Es gibt kaum noch Insulaner für das Ehrenamt

 

Silke von Bremen, Autorin und Fremdenführerin auf der Insel, schildert im Spiegel die Immobilien-Ausmaße drastisch: "Viele plündern munter unser Sylter Sparbuch, Forderungen wie Gemeinwohl kommen in deren Kosmos gar nicht vor." Die Folge: Es gebe kaum noch Insulaner für das Ehrenamt und die politische Arbeit. 

 

In List entsteht derzeit auf einem ehemaligen Bundeswehrgelände mit dem "Dünenpark" auf 18 Hektar das größte Bauvorhaben in der Geschichte Sylts. Dem Kieler Investor ist allerdings die Auflage erteilt worden, weitgehend für den Eigenbedarf von Syltern zu bauen. Sollten Nicht-Sylter diese Häuser erwerben, dürfen sie diese Immobilien nur an 60 Tagen im Jahr nutzen. Es soll Wohnraum für Berufstätige, die sich größtenteils auf der Insel keinen Wohnraum mehr leisten können, geschaffen werden.
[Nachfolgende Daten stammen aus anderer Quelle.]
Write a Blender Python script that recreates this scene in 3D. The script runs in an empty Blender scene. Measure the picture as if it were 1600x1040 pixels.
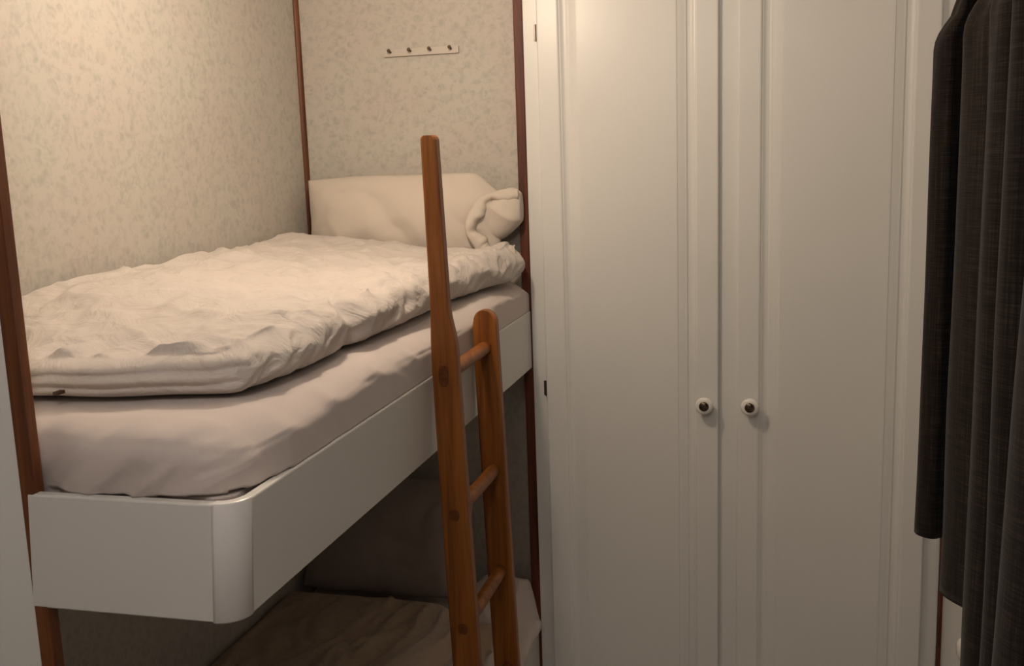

Das ist so etwas wie ein Hoffnungsschimmer für den Sylter Wohnungsmarkt.

 

Das Luxus-Hotel Lanserhof bleibt dagegen nach einer Meldung der Sylter Rundschau zunächst weiter unvollendet. Das neue Wellness-Ressort in List war von der Kreisbaubehörde in Husum unlängst wegen Brandschutzmängeln geschlossen worden. Nun ist nicht absehbar, wann das neue Haus als weitere Bereicherung der noblen Beherbergungsbetriebe offiziell eröffnet werden kann.

 

Sylt fehlt es an guten Meldungen zur Wiederherstellung als Wohlfühl-Insel – für die Gäste, die Einheimischen und auch den einen oder anderen Immobilienbesitzer, der nur langjährig gewohnte Freude an seinem Urlaub im eigenen Domizil haben will.